— BEGIN DATA ENTRIES —

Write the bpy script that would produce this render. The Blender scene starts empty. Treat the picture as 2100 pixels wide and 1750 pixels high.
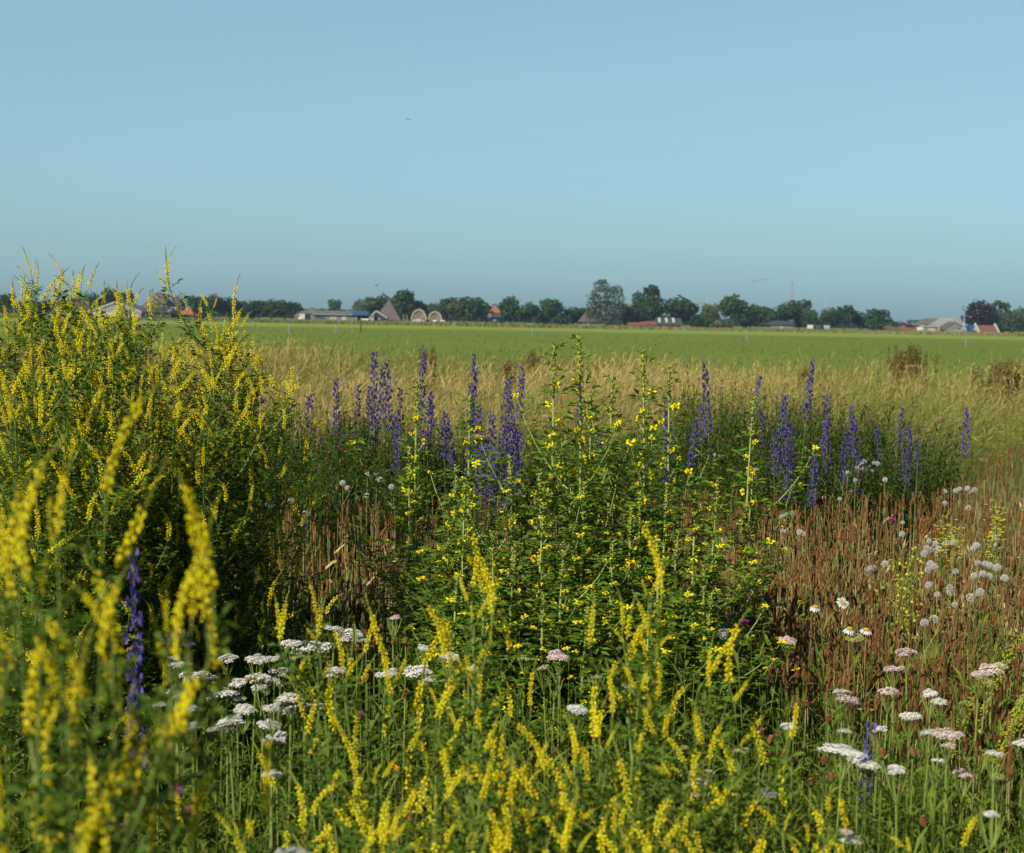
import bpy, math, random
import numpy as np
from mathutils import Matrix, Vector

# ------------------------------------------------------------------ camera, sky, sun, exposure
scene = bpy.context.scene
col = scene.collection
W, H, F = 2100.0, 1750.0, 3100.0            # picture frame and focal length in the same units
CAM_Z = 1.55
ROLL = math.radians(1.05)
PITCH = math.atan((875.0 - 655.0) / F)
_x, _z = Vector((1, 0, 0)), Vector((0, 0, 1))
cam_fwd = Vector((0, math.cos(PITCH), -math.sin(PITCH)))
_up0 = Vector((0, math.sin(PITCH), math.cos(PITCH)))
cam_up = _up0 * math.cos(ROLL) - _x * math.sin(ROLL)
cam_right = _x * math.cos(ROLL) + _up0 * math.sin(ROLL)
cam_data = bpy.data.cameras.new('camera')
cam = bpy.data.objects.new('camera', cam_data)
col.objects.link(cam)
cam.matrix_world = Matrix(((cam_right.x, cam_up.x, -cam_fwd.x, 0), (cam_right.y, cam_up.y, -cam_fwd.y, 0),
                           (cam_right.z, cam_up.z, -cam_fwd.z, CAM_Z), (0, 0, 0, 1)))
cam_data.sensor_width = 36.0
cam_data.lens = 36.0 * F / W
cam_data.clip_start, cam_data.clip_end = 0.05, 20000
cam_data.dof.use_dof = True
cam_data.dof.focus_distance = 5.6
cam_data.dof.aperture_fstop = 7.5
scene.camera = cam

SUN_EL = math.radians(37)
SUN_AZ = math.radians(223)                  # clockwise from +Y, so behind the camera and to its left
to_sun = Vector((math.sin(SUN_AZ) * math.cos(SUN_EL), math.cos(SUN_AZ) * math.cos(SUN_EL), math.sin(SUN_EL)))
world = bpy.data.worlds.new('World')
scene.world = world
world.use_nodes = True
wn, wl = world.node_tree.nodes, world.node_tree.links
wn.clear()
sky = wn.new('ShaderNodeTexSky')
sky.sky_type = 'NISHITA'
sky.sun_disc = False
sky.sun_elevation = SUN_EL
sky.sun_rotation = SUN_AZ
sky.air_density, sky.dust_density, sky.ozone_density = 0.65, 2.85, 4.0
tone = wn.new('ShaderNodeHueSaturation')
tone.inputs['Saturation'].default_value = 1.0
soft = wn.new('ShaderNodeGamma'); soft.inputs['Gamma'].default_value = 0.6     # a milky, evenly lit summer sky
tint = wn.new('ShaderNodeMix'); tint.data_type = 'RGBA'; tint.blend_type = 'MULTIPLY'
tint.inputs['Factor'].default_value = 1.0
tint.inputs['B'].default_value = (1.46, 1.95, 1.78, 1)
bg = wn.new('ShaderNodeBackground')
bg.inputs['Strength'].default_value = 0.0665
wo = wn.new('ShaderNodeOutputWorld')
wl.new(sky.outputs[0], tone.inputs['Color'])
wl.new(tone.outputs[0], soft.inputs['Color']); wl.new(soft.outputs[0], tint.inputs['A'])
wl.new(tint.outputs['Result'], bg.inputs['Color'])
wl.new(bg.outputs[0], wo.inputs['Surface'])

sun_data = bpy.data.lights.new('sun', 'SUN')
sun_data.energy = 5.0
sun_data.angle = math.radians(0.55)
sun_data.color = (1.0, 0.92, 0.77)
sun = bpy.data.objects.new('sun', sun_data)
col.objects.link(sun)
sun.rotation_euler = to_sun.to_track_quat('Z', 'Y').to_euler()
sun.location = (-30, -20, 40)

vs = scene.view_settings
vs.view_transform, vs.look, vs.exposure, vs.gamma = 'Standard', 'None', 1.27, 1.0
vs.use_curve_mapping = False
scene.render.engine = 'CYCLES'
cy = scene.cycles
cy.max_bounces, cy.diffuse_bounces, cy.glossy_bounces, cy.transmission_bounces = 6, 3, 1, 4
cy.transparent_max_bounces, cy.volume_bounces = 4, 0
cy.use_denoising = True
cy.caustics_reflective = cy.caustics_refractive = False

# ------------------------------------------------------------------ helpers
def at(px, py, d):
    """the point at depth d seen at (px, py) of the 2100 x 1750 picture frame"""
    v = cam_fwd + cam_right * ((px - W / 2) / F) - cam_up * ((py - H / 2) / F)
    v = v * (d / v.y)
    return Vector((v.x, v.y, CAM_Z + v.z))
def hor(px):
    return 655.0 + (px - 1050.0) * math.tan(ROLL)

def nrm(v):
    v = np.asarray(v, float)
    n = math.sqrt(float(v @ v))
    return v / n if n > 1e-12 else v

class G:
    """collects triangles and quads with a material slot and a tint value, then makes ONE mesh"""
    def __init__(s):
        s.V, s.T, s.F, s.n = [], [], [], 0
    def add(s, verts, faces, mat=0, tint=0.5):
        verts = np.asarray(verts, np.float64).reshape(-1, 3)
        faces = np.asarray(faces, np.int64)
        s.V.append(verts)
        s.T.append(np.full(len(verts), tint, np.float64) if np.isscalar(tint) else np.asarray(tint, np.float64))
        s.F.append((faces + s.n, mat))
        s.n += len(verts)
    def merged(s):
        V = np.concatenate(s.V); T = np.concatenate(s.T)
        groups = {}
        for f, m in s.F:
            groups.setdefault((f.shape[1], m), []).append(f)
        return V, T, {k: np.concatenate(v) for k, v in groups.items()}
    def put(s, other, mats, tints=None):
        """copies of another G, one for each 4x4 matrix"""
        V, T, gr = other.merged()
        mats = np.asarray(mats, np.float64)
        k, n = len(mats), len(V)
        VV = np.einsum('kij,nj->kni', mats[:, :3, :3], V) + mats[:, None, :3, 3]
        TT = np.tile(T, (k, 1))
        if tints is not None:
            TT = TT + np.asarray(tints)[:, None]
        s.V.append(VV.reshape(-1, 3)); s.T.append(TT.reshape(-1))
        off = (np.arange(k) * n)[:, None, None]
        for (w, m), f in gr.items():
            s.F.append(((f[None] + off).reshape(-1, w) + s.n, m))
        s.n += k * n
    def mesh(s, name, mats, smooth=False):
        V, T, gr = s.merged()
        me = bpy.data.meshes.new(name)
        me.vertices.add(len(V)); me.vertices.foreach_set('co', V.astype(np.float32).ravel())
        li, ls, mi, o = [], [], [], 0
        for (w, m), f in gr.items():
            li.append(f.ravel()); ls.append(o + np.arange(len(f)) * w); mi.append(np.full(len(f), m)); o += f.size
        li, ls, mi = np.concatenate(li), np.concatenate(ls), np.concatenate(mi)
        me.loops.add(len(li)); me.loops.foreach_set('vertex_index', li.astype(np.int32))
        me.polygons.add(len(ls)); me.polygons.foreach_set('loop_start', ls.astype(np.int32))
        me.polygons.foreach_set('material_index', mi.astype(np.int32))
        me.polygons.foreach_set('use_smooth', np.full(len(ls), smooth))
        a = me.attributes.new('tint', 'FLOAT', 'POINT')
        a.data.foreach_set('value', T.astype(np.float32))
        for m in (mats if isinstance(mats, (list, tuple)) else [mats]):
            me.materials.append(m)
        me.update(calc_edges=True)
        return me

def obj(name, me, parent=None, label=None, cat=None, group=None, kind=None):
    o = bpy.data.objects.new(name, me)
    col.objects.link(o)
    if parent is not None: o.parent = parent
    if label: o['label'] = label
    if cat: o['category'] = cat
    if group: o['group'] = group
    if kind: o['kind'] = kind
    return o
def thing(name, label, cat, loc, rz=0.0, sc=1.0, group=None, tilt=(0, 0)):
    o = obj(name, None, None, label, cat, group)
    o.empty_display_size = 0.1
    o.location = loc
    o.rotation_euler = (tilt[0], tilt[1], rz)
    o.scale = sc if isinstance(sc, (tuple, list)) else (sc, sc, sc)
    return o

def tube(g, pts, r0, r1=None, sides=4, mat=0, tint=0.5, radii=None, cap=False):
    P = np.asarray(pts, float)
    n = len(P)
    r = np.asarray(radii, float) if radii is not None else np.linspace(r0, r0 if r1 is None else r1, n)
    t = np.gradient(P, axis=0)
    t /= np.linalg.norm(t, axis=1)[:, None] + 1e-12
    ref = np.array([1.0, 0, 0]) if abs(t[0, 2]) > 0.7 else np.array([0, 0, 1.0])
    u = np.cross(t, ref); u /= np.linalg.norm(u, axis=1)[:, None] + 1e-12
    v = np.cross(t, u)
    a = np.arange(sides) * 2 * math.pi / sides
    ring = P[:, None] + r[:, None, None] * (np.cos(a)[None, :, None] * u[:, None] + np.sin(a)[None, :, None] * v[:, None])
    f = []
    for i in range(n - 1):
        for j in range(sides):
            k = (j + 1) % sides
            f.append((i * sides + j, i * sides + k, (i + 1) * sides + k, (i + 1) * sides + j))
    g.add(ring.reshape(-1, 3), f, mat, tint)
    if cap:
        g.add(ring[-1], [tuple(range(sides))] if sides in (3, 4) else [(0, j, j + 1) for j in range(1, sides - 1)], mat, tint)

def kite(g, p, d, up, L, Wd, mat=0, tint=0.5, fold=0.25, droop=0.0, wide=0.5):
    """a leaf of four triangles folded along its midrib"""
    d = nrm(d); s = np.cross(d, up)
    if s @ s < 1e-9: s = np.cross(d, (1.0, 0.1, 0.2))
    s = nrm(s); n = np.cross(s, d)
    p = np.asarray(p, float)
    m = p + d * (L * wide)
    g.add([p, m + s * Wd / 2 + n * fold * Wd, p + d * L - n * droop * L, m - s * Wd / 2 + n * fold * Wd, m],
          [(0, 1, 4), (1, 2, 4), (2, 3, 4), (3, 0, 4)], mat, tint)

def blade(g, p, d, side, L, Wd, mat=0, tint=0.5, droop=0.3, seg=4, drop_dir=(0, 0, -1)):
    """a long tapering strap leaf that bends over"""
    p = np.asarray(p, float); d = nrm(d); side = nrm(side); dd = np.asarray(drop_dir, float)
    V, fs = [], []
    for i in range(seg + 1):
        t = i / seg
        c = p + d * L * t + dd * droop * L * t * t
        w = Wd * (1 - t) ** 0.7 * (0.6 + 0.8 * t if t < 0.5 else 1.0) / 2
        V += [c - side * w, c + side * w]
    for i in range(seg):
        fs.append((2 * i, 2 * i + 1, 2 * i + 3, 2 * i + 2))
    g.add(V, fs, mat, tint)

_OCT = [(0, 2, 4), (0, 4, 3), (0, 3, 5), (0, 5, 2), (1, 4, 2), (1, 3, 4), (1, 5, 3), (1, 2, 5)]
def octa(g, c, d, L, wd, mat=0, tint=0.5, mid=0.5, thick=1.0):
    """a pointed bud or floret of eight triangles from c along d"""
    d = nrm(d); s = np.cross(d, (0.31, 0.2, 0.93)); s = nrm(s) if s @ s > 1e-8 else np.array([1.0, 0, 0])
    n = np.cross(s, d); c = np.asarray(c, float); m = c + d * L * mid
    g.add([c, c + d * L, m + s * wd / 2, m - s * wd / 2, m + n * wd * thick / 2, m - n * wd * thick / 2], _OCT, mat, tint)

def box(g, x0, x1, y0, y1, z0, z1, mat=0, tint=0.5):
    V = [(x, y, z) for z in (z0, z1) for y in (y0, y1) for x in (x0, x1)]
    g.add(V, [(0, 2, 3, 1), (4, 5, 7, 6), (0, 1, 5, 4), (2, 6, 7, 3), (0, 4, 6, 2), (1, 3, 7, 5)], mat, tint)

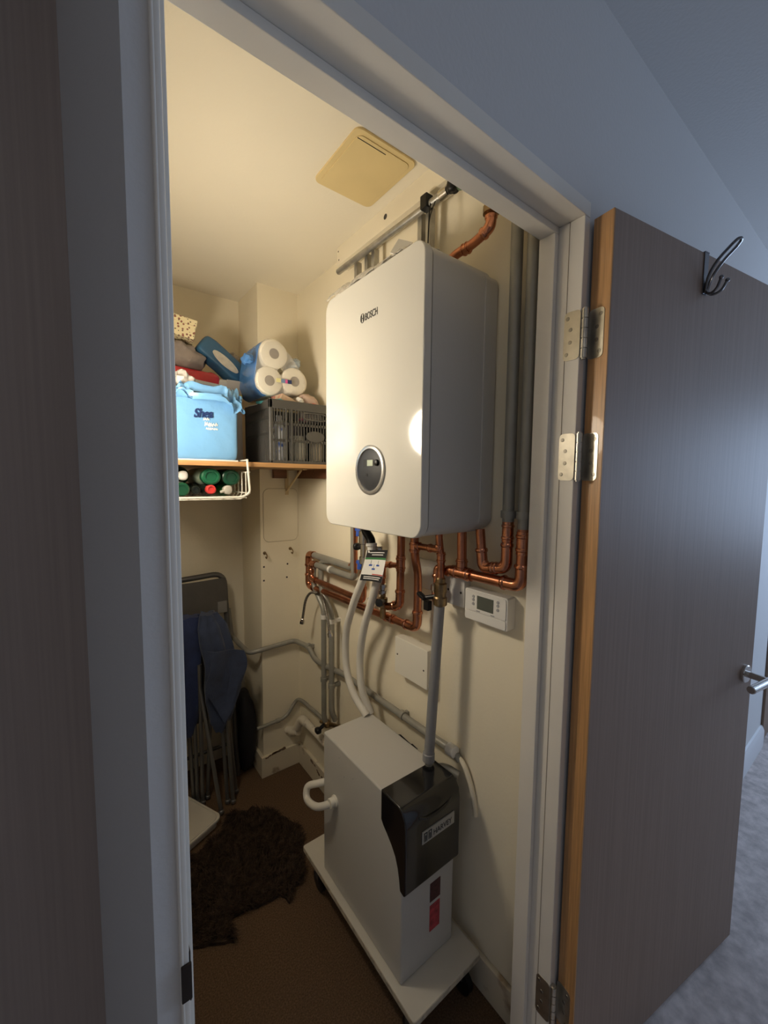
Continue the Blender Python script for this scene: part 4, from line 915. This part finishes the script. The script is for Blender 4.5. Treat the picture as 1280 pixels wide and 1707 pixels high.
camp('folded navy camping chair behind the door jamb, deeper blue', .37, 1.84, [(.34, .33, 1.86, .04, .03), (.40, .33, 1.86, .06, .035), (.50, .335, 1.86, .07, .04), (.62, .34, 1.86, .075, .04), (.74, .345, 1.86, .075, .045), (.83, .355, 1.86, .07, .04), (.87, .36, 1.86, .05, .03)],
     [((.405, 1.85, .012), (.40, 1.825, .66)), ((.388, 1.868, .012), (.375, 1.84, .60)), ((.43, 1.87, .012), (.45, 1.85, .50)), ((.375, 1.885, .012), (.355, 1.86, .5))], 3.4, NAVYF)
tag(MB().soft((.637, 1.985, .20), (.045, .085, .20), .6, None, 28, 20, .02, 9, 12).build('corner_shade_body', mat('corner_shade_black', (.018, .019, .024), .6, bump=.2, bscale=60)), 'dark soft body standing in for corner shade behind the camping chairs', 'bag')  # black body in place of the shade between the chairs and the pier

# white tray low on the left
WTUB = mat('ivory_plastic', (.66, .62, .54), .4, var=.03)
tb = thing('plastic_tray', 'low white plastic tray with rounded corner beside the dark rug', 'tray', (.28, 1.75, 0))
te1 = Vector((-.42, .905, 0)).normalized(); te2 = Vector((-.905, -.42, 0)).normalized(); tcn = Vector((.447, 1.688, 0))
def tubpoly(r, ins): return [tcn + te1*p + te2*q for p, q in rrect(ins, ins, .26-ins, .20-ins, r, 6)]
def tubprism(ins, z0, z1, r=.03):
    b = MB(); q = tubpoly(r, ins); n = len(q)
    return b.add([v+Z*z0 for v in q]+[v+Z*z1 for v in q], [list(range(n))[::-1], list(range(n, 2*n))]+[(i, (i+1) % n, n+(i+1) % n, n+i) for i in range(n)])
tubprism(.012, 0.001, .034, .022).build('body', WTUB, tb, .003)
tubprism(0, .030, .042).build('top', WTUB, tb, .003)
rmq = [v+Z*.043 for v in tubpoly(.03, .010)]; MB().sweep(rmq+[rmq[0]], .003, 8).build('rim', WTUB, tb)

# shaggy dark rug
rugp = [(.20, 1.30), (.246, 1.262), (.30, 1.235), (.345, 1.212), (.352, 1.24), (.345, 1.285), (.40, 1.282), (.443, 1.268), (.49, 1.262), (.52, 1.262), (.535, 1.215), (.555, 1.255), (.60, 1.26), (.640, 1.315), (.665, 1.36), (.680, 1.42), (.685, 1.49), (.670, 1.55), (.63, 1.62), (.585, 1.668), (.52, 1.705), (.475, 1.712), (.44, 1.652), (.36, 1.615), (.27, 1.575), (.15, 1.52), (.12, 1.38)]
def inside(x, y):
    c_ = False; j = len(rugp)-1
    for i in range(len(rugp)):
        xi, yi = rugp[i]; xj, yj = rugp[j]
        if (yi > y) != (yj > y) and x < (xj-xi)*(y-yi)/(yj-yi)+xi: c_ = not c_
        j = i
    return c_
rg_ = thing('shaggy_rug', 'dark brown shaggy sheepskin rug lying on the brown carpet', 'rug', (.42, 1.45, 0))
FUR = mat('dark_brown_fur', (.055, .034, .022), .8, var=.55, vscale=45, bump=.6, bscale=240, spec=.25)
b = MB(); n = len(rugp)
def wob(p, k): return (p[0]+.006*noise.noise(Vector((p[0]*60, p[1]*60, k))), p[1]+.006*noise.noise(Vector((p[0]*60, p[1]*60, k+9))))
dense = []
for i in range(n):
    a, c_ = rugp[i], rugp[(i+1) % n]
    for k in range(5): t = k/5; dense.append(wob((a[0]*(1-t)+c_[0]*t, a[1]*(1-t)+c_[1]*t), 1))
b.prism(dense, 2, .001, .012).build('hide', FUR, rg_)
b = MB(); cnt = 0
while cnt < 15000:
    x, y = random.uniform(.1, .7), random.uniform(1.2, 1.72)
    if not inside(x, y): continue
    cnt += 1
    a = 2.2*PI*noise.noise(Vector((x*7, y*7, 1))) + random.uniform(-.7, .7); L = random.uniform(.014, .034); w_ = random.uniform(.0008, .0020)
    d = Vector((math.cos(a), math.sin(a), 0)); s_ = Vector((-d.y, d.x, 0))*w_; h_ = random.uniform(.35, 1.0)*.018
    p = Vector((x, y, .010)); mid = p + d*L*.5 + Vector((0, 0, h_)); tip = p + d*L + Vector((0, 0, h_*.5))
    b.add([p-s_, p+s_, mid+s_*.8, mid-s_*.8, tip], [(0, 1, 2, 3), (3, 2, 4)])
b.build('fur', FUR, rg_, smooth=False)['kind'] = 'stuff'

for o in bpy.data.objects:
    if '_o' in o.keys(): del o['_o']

— END DATA ENTRIES —

> [CHALLENGE]: Each line from the one bearing "Continue the Blender" through the one bearing "camping chairs', 'bag')" is to be duplicated without change; all remaining lines are to be left out.

> [THE RESPONSE]:
Continue the Blender Python script for this scene: part 4, from line 915. This part finishes the script. The script is for Blender 4.5. Treat the picture as 1280 pixels wide and 1707 pixels high.
camp('folded navy camping chair behind the door jamb, deeper blue', .37, 1.84, [(.34, .33, 1.86, .04, .03), (.40, .33, 1.86, .06, .035), (.50, .335, 1.86, .07, .04), (.62, .34, 1.86, .075, .04), (.74, .345, 1.86, .075, .045), (.83, .355, 1.86, .07, .04), (.87, .36, 1.86, .05, .03)],
     [((.405, 1.85, .012), (.40, 1.825, .66)), ((.388, 1.868, .012), (.375, 1.84, .60)), ((.43, 1.87, .012), (.45, 1.85, .50)), ((.375, 1.885, .012), (.355, 1.86, .5))], 3.4, NAVYF)
tag(MB().soft((.637, 1.985, .20), (.045, .085, .20), .6, None, 28, 20, .02, 9, 12).build('corner_shade_body', mat('corner_shade_black', (.018, .019, .024), .6, bump=.2, bscale=60)), 'dark soft body standing in for corner shade behind the camping chairs', 'bag')  # black body in place of the shade between the chairs and the pier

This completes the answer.